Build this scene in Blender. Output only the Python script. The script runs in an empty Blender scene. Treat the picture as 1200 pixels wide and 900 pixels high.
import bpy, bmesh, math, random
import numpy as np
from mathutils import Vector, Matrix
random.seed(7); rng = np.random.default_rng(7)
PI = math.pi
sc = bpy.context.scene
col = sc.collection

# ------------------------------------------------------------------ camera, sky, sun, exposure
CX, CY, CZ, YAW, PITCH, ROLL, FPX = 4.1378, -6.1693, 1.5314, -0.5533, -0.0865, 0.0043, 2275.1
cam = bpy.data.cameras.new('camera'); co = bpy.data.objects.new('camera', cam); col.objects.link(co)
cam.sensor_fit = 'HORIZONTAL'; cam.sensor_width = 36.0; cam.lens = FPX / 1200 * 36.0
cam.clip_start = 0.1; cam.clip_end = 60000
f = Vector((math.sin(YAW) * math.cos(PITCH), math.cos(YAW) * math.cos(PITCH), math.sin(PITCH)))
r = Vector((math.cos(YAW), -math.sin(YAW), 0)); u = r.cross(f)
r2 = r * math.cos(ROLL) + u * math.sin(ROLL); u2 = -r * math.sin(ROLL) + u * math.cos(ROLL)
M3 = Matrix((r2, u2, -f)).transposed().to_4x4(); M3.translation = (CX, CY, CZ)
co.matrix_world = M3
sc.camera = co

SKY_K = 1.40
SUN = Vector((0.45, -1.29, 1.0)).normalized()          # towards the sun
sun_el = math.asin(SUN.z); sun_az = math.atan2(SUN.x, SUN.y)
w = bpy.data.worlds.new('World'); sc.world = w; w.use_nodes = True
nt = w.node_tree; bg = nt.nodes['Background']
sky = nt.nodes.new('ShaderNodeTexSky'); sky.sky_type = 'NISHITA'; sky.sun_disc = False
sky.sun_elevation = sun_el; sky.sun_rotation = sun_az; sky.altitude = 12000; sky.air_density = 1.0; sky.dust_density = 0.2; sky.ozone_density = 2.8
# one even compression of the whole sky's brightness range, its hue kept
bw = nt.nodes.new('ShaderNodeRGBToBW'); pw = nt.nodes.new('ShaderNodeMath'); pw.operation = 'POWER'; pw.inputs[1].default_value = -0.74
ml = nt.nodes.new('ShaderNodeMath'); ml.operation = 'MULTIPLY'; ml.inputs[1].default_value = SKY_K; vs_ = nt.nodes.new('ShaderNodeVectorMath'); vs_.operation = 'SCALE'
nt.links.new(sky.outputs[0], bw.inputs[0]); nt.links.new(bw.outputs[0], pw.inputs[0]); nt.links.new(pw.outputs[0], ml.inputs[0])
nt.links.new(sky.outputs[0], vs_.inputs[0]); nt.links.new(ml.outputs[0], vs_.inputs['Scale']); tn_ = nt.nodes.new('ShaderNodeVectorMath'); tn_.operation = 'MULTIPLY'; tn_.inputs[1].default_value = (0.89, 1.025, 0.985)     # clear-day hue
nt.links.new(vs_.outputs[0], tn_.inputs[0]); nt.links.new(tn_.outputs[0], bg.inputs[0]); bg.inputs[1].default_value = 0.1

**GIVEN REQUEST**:
Emit, unaltered, the lines from the top of the listing down through the line that holds "col = sc.collection"; emit nothing else.

**REPLY TO THE TASK**:
Build this scene in Blender. Output only the Python script. The script runs in an empty Blender scene. Treat the picture as 1200 pixels wide and 900 pixels high.
import bpy, bmesh, math, random
import numpy as np
from mathutils import Vector, Matrix
random.seed(7); rng = np.random.default_rng(7)
PI = math.pi
sc = bpy.context.scene
col = sc.collection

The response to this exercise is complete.